:: EXERCISE ::
From the first line of the data below, repeat each line exactly until you reach the line with "SC.camera = camo"; include that line too.
※
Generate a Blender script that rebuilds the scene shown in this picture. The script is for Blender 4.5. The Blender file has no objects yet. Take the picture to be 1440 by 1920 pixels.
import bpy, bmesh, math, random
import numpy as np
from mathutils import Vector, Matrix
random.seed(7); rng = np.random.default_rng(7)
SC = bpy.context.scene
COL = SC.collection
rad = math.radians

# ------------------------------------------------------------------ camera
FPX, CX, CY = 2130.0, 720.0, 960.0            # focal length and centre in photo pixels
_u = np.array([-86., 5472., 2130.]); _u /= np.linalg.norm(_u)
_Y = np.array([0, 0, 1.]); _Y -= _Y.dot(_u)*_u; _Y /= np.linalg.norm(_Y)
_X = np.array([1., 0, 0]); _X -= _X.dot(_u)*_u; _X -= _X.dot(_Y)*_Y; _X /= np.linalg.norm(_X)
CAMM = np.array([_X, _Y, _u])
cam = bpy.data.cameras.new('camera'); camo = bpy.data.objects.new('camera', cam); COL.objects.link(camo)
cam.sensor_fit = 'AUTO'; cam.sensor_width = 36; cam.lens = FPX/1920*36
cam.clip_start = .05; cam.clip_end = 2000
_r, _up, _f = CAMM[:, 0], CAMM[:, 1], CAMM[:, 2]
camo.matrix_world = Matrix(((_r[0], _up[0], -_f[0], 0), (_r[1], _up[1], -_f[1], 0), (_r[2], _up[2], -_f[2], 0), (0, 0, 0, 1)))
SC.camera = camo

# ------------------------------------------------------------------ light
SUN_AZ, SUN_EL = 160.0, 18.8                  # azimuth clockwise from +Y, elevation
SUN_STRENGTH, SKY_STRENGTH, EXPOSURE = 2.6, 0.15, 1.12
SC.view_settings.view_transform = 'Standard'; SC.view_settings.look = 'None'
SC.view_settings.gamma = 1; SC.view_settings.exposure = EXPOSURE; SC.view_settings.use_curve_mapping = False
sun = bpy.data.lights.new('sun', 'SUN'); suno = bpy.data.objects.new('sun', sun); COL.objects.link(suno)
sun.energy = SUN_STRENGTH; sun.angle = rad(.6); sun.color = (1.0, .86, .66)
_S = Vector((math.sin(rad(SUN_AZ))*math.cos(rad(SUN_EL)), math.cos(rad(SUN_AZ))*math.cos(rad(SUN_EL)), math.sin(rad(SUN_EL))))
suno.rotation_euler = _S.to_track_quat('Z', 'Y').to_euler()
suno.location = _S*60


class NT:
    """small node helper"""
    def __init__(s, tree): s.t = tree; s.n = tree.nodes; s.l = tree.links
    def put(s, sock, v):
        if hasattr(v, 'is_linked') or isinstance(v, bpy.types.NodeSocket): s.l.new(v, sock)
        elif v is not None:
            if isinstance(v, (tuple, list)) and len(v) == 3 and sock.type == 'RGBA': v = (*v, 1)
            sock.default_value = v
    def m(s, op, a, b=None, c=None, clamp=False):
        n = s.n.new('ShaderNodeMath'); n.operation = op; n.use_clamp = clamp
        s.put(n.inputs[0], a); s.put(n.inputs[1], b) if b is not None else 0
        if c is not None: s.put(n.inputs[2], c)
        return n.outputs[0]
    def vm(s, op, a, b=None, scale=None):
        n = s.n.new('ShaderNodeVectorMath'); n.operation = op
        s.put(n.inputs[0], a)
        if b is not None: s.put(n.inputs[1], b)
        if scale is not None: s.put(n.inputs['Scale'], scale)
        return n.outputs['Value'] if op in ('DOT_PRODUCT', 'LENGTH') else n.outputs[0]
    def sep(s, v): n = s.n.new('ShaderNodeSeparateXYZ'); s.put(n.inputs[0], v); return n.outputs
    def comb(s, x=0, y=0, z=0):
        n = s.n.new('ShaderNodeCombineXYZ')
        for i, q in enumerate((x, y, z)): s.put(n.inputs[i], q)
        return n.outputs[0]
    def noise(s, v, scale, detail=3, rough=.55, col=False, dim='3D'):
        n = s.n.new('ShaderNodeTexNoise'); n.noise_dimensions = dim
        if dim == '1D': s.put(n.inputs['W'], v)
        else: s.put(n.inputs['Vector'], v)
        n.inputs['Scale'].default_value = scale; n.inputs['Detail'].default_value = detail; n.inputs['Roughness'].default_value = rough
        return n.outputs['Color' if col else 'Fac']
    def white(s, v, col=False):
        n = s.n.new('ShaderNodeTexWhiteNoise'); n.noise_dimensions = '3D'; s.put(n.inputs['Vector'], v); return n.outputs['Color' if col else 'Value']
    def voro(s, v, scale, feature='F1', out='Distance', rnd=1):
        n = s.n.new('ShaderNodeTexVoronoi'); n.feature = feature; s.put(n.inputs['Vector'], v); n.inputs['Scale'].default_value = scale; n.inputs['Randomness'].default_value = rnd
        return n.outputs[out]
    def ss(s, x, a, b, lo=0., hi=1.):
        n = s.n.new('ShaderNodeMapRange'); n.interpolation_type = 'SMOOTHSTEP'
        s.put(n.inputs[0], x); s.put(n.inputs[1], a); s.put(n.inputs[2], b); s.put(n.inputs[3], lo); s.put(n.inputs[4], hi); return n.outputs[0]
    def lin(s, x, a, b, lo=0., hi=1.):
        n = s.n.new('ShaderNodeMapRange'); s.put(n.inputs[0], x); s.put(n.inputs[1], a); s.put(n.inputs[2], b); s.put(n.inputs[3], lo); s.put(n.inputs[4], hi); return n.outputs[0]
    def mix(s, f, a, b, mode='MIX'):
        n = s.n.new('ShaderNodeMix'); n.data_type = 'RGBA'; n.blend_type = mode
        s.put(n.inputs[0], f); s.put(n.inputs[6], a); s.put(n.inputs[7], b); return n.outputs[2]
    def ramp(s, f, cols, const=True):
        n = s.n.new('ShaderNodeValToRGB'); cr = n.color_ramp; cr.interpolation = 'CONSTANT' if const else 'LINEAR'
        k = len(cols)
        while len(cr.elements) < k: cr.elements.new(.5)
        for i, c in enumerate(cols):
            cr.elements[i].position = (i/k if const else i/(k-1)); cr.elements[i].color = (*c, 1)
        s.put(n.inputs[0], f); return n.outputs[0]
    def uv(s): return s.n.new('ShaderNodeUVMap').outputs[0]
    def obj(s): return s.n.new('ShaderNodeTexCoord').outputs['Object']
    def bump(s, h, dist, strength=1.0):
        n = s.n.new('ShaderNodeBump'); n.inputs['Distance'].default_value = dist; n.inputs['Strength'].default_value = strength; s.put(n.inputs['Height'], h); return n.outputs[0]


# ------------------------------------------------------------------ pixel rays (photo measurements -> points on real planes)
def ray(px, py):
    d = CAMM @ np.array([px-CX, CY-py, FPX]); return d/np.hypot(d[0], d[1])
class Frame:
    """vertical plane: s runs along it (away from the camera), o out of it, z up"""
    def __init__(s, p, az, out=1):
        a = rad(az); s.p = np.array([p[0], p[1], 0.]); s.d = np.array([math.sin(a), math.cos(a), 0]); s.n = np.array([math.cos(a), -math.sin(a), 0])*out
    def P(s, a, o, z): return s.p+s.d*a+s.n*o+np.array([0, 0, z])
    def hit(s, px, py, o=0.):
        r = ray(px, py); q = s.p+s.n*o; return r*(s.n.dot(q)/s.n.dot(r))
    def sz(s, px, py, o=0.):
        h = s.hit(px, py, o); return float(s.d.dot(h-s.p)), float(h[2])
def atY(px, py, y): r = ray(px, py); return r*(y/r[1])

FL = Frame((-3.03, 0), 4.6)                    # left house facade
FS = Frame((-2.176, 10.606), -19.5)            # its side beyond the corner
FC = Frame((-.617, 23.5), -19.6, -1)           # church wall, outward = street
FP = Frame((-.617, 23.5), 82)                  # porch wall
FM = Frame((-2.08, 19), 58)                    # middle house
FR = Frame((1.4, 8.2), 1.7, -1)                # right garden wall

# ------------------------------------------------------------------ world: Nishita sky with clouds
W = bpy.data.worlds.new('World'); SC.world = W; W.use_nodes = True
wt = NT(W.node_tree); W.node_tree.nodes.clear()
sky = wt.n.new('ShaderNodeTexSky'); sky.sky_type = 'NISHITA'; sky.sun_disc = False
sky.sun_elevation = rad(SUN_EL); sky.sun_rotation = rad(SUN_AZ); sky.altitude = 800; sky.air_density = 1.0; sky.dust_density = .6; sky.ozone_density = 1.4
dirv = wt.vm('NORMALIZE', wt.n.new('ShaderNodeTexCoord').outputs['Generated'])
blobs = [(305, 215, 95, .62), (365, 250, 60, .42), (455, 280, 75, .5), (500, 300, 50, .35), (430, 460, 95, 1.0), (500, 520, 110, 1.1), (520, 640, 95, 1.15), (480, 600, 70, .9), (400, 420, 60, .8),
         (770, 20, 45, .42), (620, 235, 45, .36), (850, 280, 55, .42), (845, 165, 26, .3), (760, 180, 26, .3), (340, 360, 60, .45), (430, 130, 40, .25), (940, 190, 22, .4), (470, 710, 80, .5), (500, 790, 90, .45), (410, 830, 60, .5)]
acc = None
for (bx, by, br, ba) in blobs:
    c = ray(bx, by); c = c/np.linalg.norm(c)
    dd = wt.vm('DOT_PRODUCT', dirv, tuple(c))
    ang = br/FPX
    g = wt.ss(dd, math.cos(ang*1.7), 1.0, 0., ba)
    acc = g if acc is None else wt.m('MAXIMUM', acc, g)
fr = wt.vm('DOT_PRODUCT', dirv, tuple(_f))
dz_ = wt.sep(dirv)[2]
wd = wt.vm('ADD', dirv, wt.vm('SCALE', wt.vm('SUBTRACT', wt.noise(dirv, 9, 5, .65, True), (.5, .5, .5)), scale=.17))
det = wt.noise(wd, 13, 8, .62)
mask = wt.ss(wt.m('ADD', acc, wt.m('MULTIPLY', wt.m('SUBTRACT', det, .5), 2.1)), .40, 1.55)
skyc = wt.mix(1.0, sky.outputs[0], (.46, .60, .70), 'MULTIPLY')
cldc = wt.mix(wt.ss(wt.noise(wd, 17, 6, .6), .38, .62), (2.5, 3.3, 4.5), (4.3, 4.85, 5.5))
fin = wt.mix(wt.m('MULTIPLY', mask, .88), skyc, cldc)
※
:: EXPECTED OUTPUT ::
Generate a Blender script that rebuilds the scene shown in this picture. The script is for Blender 4.5. The Blender file has no objects yet. Take the picture to be 1440 by 1920 pixels.
import bpy, bmesh, math, random
import numpy as np
from mathutils import Vector, Matrix
random.seed(7); rng = np.random.default_rng(7)
SC = bpy.context.scene
COL = SC.collection
rad = math.radians

# ------------------------------------------------------------------ camera
FPX, CX, CY = 2130.0, 720.0, 960.0            # focal length and centre in photo pixels
_u = np.array([-86., 5472., 2130.]); _u /= np.linalg.norm(_u)
_Y = np.array([0, 0, 1.]); _Y -= _Y.dot(_u)*_u; _Y /= np.linalg.norm(_Y)
_X = np.array([1., 0, 0]); _X -= _X.dot(_u)*_u; _X -= _X.dot(_Y)*_Y; _X /= np.linalg.norm(_X)
CAMM = np.array([_X, _Y, _u])
cam = bpy.data.cameras.new('camera'); camo = bpy.data.objects.new('camera', cam); COL.objects.link(camo)
cam.sensor_fit = 'AUTO'; cam.sensor_width = 36; cam.lens = FPX/1920*36
cam.clip_start = .05; cam.clip_end = 2000
_r, _up, _f = CAMM[:, 0], CAMM[:, 1], CAMM[:, 2]
camo.matrix_world = Matrix(((_r[0], _up[0], -_f[0], 0), (_r[1], _up[1], -_f[1], 0), (_r[2], _up[2], -_f[2], 0), (0, 0, 0, 1)))
SC.camera = camo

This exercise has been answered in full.